Have you noticed how the language of marketing often sounds like we are in the military? In our marketing and media plans, we use words like “target” and “campaign” – it sounds like the brand is the aggressor and that the marketer’s job is to attack the consumer. I have a mental picture of a shooter in an arcade or a fair, firing at targets and knocking them down as quickly as they pop up.
As digital marketing allows brands to converse with their customers in increasingly direct ways, it is time to change our language – because words matter. What you call something influences your behavior towards it. As brand marketers, we have always sought to create an emotional relationship between the brand and the consume. Digital tools allow us to create content that is more personalized than ever before, and it is time to change our language to words that reflect a relationship.
In our personal lives, we meet strangers, who then may become interesting acquaintances, and some of those acquaintances become friends. Some folks say that strangers are just friends that they haven’t yet met. We often meet new friends through introductions by current friends. Brand marketers seeking to create relationships between the brand and the consumer should use the same kinds of language, recognizing that there are real people at both ends of the marketing communications – not “targets”, but potential friends of the brand.

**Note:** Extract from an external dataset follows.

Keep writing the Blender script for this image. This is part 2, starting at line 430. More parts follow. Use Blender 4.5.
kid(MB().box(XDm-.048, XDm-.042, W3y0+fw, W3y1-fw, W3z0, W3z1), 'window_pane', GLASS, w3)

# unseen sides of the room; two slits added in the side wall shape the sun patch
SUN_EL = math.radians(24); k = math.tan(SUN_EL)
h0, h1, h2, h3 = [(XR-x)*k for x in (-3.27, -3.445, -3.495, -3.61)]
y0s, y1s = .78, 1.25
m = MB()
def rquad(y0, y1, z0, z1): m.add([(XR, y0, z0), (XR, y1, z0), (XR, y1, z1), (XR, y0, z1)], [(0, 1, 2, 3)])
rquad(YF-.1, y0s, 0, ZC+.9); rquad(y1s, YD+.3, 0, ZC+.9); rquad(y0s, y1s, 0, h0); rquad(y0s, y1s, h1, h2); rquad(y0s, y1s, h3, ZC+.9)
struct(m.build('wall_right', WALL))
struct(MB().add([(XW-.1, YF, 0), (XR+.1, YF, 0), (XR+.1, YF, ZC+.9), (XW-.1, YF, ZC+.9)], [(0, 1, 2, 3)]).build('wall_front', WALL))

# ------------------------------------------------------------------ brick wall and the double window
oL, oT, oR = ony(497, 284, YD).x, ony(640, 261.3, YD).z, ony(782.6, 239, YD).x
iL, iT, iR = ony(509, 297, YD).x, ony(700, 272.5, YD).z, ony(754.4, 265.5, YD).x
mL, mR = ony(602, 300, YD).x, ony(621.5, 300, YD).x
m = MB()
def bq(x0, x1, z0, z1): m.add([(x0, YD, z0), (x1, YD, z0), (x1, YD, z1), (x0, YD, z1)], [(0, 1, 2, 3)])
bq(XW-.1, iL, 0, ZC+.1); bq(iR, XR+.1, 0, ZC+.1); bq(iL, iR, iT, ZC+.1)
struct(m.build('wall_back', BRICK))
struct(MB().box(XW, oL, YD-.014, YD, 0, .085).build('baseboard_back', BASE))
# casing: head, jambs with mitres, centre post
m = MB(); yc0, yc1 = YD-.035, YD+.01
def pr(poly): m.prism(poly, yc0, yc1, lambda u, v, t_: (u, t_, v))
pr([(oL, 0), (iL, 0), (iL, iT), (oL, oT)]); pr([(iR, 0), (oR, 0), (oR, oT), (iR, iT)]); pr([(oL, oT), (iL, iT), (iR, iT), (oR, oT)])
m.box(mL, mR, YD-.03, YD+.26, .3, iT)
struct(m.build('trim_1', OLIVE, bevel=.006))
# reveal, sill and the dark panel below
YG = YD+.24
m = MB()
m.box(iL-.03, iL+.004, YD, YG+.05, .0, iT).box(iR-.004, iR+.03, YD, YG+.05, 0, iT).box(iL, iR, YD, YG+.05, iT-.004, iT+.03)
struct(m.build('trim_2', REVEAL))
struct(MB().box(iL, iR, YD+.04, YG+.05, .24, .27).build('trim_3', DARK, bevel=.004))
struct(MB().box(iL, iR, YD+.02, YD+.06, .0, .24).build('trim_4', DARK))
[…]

A blog post by Jon Holden put it well: “Getting to truly know the people you are marketing for, and finding unique ways to tell their stories and connect on a personal level will go a long way to establishing trust and loyalty”.

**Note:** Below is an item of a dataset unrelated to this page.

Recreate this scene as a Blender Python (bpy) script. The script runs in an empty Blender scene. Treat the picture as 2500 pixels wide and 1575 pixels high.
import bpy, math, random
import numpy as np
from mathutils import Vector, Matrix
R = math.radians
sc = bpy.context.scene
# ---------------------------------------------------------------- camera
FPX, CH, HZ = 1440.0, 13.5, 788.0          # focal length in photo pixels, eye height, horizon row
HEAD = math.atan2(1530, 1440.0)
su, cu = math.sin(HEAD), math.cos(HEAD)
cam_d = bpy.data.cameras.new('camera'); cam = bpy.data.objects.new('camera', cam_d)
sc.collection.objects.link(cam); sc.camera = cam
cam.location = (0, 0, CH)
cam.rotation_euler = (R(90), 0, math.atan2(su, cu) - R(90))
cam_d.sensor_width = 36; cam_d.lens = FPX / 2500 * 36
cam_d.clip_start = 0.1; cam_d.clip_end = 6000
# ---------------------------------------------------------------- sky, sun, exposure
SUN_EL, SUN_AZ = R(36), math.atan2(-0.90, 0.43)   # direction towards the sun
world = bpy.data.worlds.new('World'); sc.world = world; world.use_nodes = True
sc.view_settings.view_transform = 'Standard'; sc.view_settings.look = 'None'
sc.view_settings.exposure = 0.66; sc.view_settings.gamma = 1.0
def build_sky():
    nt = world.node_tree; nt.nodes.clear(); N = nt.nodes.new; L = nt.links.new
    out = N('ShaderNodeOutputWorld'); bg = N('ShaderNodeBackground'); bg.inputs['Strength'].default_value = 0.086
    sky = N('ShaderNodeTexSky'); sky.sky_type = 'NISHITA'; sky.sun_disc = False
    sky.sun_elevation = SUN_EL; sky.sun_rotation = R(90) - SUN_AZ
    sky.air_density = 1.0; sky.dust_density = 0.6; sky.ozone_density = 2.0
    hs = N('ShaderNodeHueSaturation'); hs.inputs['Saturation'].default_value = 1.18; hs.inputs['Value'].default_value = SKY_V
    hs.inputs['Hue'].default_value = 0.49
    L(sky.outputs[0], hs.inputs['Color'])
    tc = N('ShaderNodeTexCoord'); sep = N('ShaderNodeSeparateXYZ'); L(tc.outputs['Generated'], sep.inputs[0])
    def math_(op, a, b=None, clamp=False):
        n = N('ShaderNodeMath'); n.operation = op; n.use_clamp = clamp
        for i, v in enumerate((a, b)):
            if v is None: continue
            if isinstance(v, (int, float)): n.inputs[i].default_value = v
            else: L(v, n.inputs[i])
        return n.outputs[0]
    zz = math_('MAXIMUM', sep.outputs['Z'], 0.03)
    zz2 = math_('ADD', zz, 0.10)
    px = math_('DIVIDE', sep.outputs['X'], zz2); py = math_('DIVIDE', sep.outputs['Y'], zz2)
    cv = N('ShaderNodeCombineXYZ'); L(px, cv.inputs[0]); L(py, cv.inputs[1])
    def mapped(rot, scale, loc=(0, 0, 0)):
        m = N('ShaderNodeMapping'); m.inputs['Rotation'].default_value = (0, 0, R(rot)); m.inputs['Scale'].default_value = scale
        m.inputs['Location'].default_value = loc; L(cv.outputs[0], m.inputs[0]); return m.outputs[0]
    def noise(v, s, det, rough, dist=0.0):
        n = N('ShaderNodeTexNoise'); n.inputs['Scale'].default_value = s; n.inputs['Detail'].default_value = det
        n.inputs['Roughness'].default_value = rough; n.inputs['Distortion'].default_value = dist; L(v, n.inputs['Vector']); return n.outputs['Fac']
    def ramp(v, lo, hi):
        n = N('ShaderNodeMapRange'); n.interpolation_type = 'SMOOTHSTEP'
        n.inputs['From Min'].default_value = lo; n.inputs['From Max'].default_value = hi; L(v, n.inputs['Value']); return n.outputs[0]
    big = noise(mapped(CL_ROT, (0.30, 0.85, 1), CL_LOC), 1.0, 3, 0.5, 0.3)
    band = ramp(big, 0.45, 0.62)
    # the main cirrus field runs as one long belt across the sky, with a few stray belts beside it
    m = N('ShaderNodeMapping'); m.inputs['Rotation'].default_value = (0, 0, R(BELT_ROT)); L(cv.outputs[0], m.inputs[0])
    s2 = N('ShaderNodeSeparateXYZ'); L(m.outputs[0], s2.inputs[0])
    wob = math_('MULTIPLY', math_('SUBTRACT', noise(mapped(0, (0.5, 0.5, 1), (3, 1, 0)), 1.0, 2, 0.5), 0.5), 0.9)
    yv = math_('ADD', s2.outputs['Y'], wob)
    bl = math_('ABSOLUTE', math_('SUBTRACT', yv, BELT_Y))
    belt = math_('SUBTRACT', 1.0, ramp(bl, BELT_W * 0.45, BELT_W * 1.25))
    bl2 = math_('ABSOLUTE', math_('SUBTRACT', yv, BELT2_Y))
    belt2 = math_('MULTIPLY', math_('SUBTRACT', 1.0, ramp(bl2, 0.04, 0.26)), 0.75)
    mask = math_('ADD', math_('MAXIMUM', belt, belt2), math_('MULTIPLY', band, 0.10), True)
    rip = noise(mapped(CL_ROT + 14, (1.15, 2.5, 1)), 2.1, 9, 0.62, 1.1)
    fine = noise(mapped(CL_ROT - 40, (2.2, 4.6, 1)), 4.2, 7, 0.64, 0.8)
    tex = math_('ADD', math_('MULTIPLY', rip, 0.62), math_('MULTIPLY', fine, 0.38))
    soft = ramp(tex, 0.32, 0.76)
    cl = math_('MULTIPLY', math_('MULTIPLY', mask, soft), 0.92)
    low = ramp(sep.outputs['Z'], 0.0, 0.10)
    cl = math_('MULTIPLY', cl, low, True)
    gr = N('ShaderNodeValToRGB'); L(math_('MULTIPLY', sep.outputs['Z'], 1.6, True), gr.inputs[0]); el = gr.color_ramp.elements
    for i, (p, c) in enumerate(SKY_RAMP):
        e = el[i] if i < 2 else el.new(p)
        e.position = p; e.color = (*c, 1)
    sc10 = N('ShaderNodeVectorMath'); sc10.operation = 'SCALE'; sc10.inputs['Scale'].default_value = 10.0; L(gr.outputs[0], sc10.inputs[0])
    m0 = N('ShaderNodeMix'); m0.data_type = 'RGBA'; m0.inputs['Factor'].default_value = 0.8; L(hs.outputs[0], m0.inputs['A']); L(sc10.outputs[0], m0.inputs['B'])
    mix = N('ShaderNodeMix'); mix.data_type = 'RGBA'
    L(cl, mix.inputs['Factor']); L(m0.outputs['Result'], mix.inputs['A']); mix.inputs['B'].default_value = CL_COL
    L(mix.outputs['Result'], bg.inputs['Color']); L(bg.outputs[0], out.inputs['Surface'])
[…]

So, how does thinking about our customers as friends and potential friends change our marketing plans? Here are a few ways:
- Rather than defining messages the brand wants to send, we develop messages that our friends will want to receive: something that will be useful in their daily life, something that will make them smile or stimulate a new idea.
- Rather than creating content for strict demographic or behavioral targets for our messages, we create content for the people who have told us they already have a relationship with the brand by signing up for email, subscribing to an RSS feed, and/or becoming a friend on Facebook or following us on Twitter.
- Instead of creating a TV spot or video that is designed to be watched many times in one or two channels, we create a video that is designed to be talked about, passed along, changed, spoofed.
- Our brand messages to our friends are designed with the understanding that they have a very brief shelf life, and we need many more messages. A relationship isn’t built by sending one present to a friend on a special occasion; it is built by small interactions every day, over time (and still remembering the special occasion with something special.)
Instead of “targeting our consumers”, brands need to “talk to our friends” and “invite our acquaintances” – and by creating valuable content for both our friends and acquaintances, we earn the right to be introduced to others. This allows the brand message to spread organically – to more channels, in a more credible way, than would be possible for a brand operating in the “targeting” model.
Don’t be shy. Go ahead, say “hello”.